§ **Task requirements**: Beginning with the first line below, please repeat the material exactly, ending with the line that includes "bpy.data.objects.remove(ob, do_unlink=True)".

** begin **

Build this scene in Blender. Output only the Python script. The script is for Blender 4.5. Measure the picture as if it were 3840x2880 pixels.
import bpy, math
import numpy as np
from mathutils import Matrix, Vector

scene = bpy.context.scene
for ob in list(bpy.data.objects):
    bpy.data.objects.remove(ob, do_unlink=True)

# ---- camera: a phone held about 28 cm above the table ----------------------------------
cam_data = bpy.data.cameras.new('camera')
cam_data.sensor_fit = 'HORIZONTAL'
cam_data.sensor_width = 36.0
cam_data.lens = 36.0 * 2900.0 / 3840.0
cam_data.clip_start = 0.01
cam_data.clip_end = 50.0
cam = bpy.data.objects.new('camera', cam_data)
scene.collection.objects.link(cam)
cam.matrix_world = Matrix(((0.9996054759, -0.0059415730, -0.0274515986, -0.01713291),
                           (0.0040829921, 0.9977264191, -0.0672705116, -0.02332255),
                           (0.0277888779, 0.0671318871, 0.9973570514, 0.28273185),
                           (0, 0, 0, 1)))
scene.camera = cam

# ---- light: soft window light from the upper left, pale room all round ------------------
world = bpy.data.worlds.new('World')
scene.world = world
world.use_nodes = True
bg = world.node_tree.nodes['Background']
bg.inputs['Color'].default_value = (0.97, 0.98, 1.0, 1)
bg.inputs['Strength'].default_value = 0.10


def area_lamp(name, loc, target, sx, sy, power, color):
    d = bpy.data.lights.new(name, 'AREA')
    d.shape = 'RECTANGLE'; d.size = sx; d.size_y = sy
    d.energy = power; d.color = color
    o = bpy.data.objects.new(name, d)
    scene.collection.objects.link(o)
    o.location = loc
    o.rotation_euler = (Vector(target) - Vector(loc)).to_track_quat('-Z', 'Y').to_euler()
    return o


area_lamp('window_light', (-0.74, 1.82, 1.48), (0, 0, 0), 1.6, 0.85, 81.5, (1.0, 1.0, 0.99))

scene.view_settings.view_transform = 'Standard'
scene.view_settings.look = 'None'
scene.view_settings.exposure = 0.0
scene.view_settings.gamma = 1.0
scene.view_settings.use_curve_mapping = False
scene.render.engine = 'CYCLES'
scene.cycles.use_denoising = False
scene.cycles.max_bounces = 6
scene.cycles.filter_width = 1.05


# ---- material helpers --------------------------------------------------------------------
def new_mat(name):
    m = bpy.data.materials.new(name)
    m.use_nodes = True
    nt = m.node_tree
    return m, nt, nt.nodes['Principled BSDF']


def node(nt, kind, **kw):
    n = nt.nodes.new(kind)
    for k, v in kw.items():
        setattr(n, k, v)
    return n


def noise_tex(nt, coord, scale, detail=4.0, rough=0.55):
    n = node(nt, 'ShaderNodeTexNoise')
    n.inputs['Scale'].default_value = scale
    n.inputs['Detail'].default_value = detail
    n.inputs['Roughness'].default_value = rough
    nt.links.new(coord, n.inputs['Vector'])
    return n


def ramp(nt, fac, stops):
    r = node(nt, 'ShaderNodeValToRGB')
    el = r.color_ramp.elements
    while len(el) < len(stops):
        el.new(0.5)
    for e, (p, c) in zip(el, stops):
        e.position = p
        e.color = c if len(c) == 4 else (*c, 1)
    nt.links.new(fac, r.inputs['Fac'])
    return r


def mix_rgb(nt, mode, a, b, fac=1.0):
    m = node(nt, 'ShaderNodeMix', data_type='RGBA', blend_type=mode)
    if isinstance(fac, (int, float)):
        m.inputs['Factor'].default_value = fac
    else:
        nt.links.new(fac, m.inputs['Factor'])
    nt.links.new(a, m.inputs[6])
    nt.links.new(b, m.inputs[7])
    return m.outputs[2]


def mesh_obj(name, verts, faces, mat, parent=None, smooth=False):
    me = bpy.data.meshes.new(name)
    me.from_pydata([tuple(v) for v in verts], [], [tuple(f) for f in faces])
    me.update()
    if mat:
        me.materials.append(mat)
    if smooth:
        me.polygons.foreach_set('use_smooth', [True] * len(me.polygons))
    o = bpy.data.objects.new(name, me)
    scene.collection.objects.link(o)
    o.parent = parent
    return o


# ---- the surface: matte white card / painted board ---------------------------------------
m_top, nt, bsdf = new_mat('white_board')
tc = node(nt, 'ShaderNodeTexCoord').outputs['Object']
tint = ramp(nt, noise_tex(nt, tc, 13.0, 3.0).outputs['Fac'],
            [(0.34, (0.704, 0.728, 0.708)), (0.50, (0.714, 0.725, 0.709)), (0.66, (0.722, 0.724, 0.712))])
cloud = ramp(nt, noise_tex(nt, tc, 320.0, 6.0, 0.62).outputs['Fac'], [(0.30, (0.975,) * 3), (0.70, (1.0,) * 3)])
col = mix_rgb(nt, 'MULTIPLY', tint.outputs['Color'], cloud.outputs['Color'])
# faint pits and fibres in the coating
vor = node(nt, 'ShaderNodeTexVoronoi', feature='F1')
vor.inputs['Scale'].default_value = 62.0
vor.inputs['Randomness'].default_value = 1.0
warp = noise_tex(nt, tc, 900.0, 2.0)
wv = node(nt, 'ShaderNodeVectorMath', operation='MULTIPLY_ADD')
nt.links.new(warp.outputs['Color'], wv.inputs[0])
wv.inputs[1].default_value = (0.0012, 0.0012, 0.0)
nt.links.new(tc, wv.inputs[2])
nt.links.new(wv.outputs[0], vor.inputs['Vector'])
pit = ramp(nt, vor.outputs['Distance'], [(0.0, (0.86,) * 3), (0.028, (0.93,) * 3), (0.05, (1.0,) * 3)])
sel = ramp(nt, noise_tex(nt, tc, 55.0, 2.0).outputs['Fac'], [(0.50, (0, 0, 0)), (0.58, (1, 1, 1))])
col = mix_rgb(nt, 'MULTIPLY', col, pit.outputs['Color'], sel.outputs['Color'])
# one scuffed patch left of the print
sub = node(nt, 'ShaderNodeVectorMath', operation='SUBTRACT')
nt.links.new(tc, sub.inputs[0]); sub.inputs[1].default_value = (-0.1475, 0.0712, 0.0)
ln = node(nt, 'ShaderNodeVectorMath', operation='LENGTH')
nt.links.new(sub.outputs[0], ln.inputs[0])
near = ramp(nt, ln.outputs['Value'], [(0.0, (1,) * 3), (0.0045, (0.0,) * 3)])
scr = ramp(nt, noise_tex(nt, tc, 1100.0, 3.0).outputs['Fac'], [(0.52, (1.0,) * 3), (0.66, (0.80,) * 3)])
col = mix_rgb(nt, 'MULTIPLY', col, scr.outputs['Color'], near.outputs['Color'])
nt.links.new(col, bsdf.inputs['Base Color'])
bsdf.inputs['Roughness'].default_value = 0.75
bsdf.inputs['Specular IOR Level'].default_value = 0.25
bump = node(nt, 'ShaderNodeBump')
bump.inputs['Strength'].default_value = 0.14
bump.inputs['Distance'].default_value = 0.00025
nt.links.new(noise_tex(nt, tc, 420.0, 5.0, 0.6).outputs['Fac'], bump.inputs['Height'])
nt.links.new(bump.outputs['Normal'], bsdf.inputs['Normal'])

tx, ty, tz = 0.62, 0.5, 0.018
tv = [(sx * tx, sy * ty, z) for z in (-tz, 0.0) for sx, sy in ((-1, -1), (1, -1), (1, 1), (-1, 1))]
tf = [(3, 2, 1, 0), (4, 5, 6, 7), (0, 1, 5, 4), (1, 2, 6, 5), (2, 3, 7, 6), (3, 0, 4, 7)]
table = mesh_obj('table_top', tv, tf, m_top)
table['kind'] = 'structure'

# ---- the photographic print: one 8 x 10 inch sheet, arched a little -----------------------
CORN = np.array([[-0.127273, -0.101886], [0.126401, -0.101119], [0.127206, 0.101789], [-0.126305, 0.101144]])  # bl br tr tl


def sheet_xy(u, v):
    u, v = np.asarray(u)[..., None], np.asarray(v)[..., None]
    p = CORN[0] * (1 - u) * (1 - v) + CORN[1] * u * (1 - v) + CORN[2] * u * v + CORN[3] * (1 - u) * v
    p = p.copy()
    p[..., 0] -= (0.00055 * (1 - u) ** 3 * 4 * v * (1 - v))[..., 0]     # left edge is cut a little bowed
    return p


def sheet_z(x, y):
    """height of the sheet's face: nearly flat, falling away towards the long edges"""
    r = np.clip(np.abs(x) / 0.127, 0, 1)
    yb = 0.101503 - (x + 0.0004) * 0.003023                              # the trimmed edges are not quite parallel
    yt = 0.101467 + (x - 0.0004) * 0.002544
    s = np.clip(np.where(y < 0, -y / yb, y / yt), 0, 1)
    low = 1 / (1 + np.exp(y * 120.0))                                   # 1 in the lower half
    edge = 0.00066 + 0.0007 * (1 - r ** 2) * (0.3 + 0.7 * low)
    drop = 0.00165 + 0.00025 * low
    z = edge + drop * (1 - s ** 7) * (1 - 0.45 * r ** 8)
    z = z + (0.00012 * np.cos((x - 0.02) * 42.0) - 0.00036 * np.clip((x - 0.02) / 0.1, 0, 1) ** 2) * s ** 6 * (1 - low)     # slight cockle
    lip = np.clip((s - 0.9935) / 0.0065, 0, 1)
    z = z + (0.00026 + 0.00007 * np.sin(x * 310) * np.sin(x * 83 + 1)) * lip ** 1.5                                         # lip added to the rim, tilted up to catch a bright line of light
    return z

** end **

§ **Written solution**:
Build this scene in Blender. Output only the Python script. The script is for Blender 4.5. Measure the picture as if it were 3840x2880 pixels.
import bpy, math
import numpy as np
from mathutils import Matrix, Vector

scene = bpy.context.scene
for ob in list(bpy.data.objects):
    bpy.data.objects.remove(ob, do_unlink=True)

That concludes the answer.